Mark, one of the long-term residents, draws me aside: "Listen man, I don't want this thing to go down. We came up here to get away from the machine. The Establishment and magazines are part of it. We don't want the city life and its technology up here. Do you understand?"

I can in a way, but as David Zimmerman, our photographer, put it later: "Sure, they're getting away from it all. With a pickup truck in the driveway to go to town for supplies. Sure.

"They've got to realize that they always will be part of the 'machine', and that they will always be involving themselves with technology. Even fire is a technological development."

In the end, after much discussion among themselves, it is decided that those who wish to cooperate with us will do so on an individual basis.

One who does is Rick. He is the actual owner of the place, having purchased it with a small inheritance he received.

This doesn't mean he runs the Hog Farm; far from it. He is just one more member, and doesn't mind that at all.

He puts it this way: "We share everything equally as much as possible. I feel the others are contributing just as much as 1 am by making up the pool of helpers without which we couldn't survive."

"They've got to realize that they always will be part of the 'machine' "
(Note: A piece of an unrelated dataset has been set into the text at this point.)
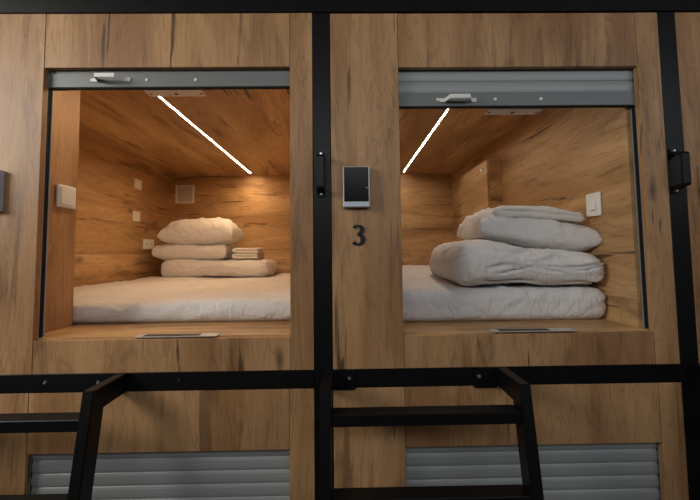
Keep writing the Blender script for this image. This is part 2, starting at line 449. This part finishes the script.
# ------------------------------------------------------------ switches, sockets, vent, cabinet
def plate_on_x(name, x, s, y0, y1, z0, z1, label, cat, rocker=True, sockets=0, group=None):
    """wall plate on a wall facing s along x"""
    t = thing(name, (x, (y0 + y1) / 2, z0), label, cat, group)
    def bx(a, c, *r, **k):
        p, q = sorted((x + s * a, x + s * c)); return B(p, q, *r, **k)
    obj('face_plate', bx(.0003, .009, y0, y1, z0, z1, bev=.0043, seg=4), WHITEP, t)
    if rocker:
        w_ = (y1 - y0) * .12; h_ = (z1 - z0) * .13
        obj('rocker', bx(.0085, .0125, y0 + w_, y1 - w_, z0 + h_, z1 - h_, bev=.0015), WHITEP, t)
    for i in range(sockets):
        yc = y0 + (y1 - y0) * (i + .5) / sockets
        bm = bmesh.new(); cyl(bm, (x + s * .0095, yc, (z0 + z1) / 2), (s, 0, 0), .019, .002, 20)
        so = obj('socket', bm, WHITEP, t)
        bm = bmesh.new()
        for d in (-.008, .008): cyl(bm, (x + s * .0106, yc + d, (z0 + z1) / 2), (s, 0, 0), .0035, .0006, 10)
        obj('pin_hole', bm, DARKP, so)
    return t
plate_on_x('light_switch', -1.025, 1, .120, .205, 1.678, 1.760, 'white rocker light switch on the oak jamb at the left opening', 'switch')
plate_on_x('light_switch', -1.56, 1, 1.455, 1.545, 1.998, 2.075, 'small white switch on left capsule side wall, the upper of two plates', 'switch')
plate_on_x('wall_plate', -1.56, 1, 1.445, 1.535, 1.757, 1.832, 'blank white plate on left capsule side wall, below the small switch', 'wall plate', rocker=False)
plate_on_x('power_outlet', -1.56, 1, 1.585, 1.735, 1.553, 1.630, 'white double power outlet on side wall beside the left pillow stack', 'outlet', rocker=False, sockets=2)
sw = plate_on_x('light_switch', .967, -1, .178, .256, 1.632, 1.722, 'white light switch on the right wall above the folded bedding of capsule 3', 'switch', rocker=False)
obj('rocker', B(.950, .9585, .198, .226, 1.655, 1.688, bev=.002), WHITEP, sw)

v = thing('air_vent', (-1.43, BY, 1.963), 'square air vent with pale frame on back wall above the left pillows', 'vent')
bm = bmesh.new()
for a in ((-1.512, -1.348, 2.112, 2.126), (-1.512, -1.348, 1.963, 1.977), (-1.512, -1.498, 1.977, 2.112), (-1.362, -1.348, 1.977, 2.112)):
    box(bm, a[0], a[1], BY - .012, BY - .0005, a[2], a[3], bev=.001)
obj('frame', bm, simple('vent_frame', (236, 230, 222), .5), v)
bm = bmesh.new(); box(bm, -1.498, -1.362, BY - .006, BY - .001, 1.977, 2.112)
for i in range(16):
    z = 1.981 + i * .0082; box(bm, -1.498, -1.362, BY - .0085, BY - .006, z, z + .004)
obj('grille', bm, VENTM, v)

cb = thing('wall_cabinet', (.921, 1.24, 1.42), 'shallow oak wall cabinet with small lock on the right wall of capsule 3', 'cabinet')
bm = bmesh.new(); box(bm, .892, .9665, 1.0, 1.48, 1.42, 2.068, bev=.001); obj('body', bm, W_X, cb)
dr = obj('door', B(.874, .891, 1.0, 1.48, 1.42, 2.068, bev=.001), W_Y, cb)
bm = bmesh.new()
for y in (1.052, 1.078): cyl(bm, (.870, y, 2.018), (-1, 0, 0), .011, .008, 16, .009)
obj('lock', bm, SCREW, dr)

# ------------------------------------------------------------ soft things
def nz(p, s, o=0): return noise.noise(Vector((p[0] * s + o, p[1] * s + o * 1.7, p[2] * s - o)))
def ridge(p, sx, sy, sz, o=0):
    v = noise.noise(Vector((p[0] * sx + o, p[1] * sy + o * 1.3, p[2] * sz + o * .7)))
    return (1 - min(1, abs(v) * 4)) ** 2
def soft_box(x0, x1, y0, y1, z0, z1, r, step, fn):
    """rounded block with an even quad skin; fn(point, normal) -> displaced point"""
    bm = bmesh.new(); c = Vector(((x0 + x1) / 2, (y0 + y1) / 2, (z0 + z1) / 2)); h = Vector(((x1 - x0) / 2, (y1 - y0) / 2, (z1 - z0) / 2))
    cache = {}
    n = [max(2, int(round(2 * h[i] / (step if i < 2 else step * .6)))) for i in range(3)]
    def P(p):
        k = tuple(round(v, 5) for v in p)
        if k not in cache:
            q = Vector([max(-h[i] + r, min(h[i] - r, p[i])) for i in range(3)])
            d = Vector(p) - q
            nn = d.normalized() if d.length > 1e-9 else Vector((0, 0, 1))
            pos = q + nn * (r if d.length > 1e-9 else 0)
            cache[k] = bm.verts.new(fn(c + pos, nn))
        return cache[k]
    for ax in range(3):
        u, w_ = (ax + 1) % 3, (ax + 2) % 3
        for s in (-1, 1):
            for i in range(n[u]):
                for j in range(n[w_]):
                    qs = []
                    for a, b_ in ((0, 0), (1, 0), (1, 1), (0, 1)):
                        p = [0, 0, 0]; p[ax] = s * h[ax]
                        p[u] = -h[u] + 2 * h[u] * (i + a) / n[u]; p[w_] = -h[w_] + 2 * h[w_] * (j + b_) / n[w_]
                        qs.append(P(p))
                    if len(set(qs)) == 4: bm.faces.new(qs)
    return bm

def mattress(x0, x1, y0, y1, z0, z1, label, so, rise=.0, name='mattress'):
    def fn(p, n):
        t = max(0, (p.z - z0) / (z1 - z0))
        amp = t * .006
        d = nz(p, 3.0, so) * .012 * t + ridge(p, 5, 9, 9, so) * amp + ridge(p, 11, 6, 16, so + 5) * amp * .6
        # diagonal pulls down the front of the fitted sheet
        if n.y < -.3:
            d += ridge((p.x - p.z * 1.5, 0, p.z), 9, 1, 5, so + 2) * .006 * min(1, t * 2 + .1) - .003
        q = p + n * d
        q.z += rise * t * min(1, max(0, (p.y - y0) / .5))
        q.z = max(z0, q.z); q.x = max(x0, min(x1, q.x))
        if q.x < -1.015: q.y = max(y0, q.y)
        return q
    o = obj(name, soft_box(x0, x1, y0, y1, z0, z1, min(.036, (z1 - z0) * .47), .015, fn), COTTON, None, True)
    return tag(o, label, 'mattress', 'mattresses in the capsules')
mattress(-1.545, -.132, .222, 1.985, FZ + .0005, 1.322, 'wide low mattress under creased white sheet in the orange lit left capsule', 3, .008)
mattress(.052, .9665, .163, 1.985, FZ + .0005, 1.357, 'thick narrow mattress under white sheet in capsule number 3', 8, .03)

def pillow(cx, cy, cz, W, D, T, rot, tilt, so, name, label, cat, group=None, squash=.5, mat=None, pw=.5, plump=0):
    """cz is the underside; W, D half sizes, T full thickness"""
    bm = bmesh.new(); nu, nv = 64, 44
    Rm = Matrix.Rotation(rot, 3, 'Z') @ Matrix.Rotation(tilt, 3, 'Y')
    def pt(i, j, s):
        u = -1 + 2 * i / nu; v = -1 + 2 * j / nv
        # gather the grid towards the seams
        u = math.sin(u * math.pi / 2) * .5 + u * .5; v = math.sin(v * math.pi / 2) * .5 + v * .5
        prof = max(0, (1 - abs(u) ** 3.4)) ** (pw * .8) * max(0, (1 - abs(v) ** 2.6)) ** (pw * 1.1)
        x = W * u * (1 - .07 * (1 - v * v)); y = D * v * (1 - .10 * (1 - u * u))
        top = T * (1 - squash) * prof; bot = T * squash * prof
        z = T * squash + (top if s > 0 else -bot)
        z += plump * (u * .5) * prof
        p = Vector((x, y, z))
        e = max(abs(u), abs(v))
        wr = ridge((x, y, z), 6, 13, 9, so) * .012 + ridge((x, y, z), 15, 6, 10, so + 3) * .010 * e + nz(p, 5, so) * .012
        if abs(u) > .55: wr += math.sin(v * 19 + so + nz(p, 9, so) * 3) * .006 * (abs(u) - .55) / .45
        if abs(v) > .55: wr += math.sin(u * 23 + so + nz(p, 9, so) * 4) * .005 * (abs(v) - .55) / .45
        wr *= prof ** .5
        if s < 0: wr *= .3
        p.z += s * wr
        p.y += nz(p, 6, so + 9) * .008; p.x += nz(p, 6, so + 4) * .008
        q = Vector((cx, cy, cz)) + Rm @ p; q.x = min(q.x, .9655)
        return q
    top = [[bm.verts.new(pt(i, j, 1)) for j in range(nv + 1)] for i in range(nu + 1)]
    bot = [[top[i][j] if i in (0, nu) or j in (0, nv) else bm.verts.new(pt(i, j, -1)) for j in range(nv + 1)] for i in range(nu + 1)]
    for g in (top, bot):
        for i in range(nu):
            for j in range(nv):
                q = (g[i][j], g[i + 1][j], g[i + 1][j + 1], g[i][j + 1])
                bm.faces.new(q)
    return tag(obj(name, bm, mat or COTTON, None, True), label, cat, group)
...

The same spirit prevails in the purchase of such supplies as they need from the outside world. Those who have, contribute what they can. Their money has come from the sale of handicrafts, gifts and in some cases, I suspect, parental help.

The goal is self-sufficiency in two years. They grew vegetables and a soybean crop last year and raised chickens. This year they hope to get a cow and plant corn and wheat.

David Harvey, who lives nearby, shares the Hog Farm's feelings of "got to get away", but looks at it from a slightly different angle. He is 38, holds a PhD in English literature and until a year ago was a professor at New York State University in Albany. Now, with his wife, Josh, and two-year-old daughter, Karridwen, plus another couple from the States, Alex and Mary McDade, he works a lonely 100-acre farm south of Barry's Bay.